Hudes is perhaps best known for writing the book of the 2008 Broadway musical “In the Heights,” which won four Tony Awards in 2008 and was a finalist for the Pulitzer in 2009. But the 33 year-old playwright gained recognition even earlier with her 2006 play, “Elliot, A Soldier’s Fugue.” That, too, was a finalist for the Pulitzer, and sparked “Water by the Spoonful,” the second play in a trilogy focusing on a 19 year-old Marine. Initially, Hudes had no intention of writing a trilogy, but after working on “In the Heights,” she decided to revisit the characters in “Elliot.”

“I started missing the work and the collaboration I had with ‘Elliot,’” she told the Hartford Courant in October, just one week after “Water by the Spoonful” premiered. “I knew the second part of the trilogy was going to be about addiction and recovery, but with an emphasis on recovery.”

The third play in the trilogy, “The Happiest Song Plays Last,” is slated to premiere in April 2013 at the Goodman Theatre in Chicago. Hudes is reportedly working on a musical as well, an adaptation of Mexican writer Laura Esquivel’s 1989 novel, “Like Water for Chocolate.”

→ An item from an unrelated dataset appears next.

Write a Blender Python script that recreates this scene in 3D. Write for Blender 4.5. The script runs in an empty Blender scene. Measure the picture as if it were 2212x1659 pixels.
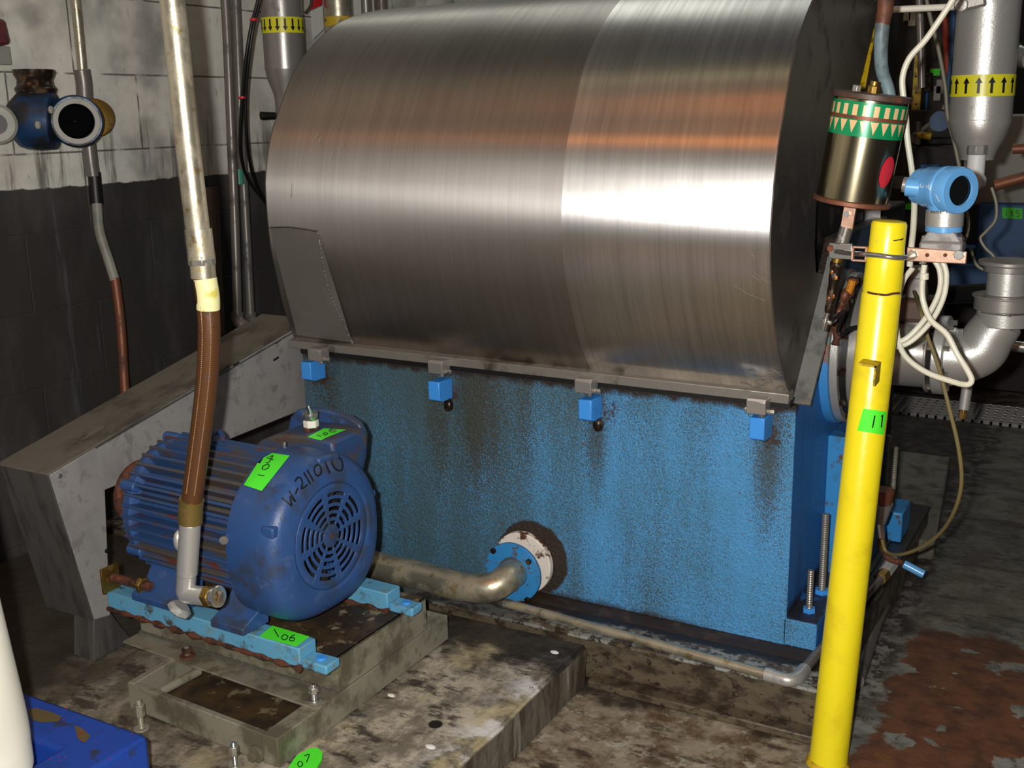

While Hudes has found success in regional theater, the other finalists for this year’s Pulitzer premiered in New York. Karam’s “Sons of the Prophet” enjoyed an Off-Broadway run at the Roundabout Theater in late 2011, while Baitz’s “Other Desert Cities” is currently playing at the Booth Theatre on Broadway. This was Karam’s first time as a finalist for the Pulitzer. Baitz was recognized as a finalist in 1996 for his play, “ A Fair Country.”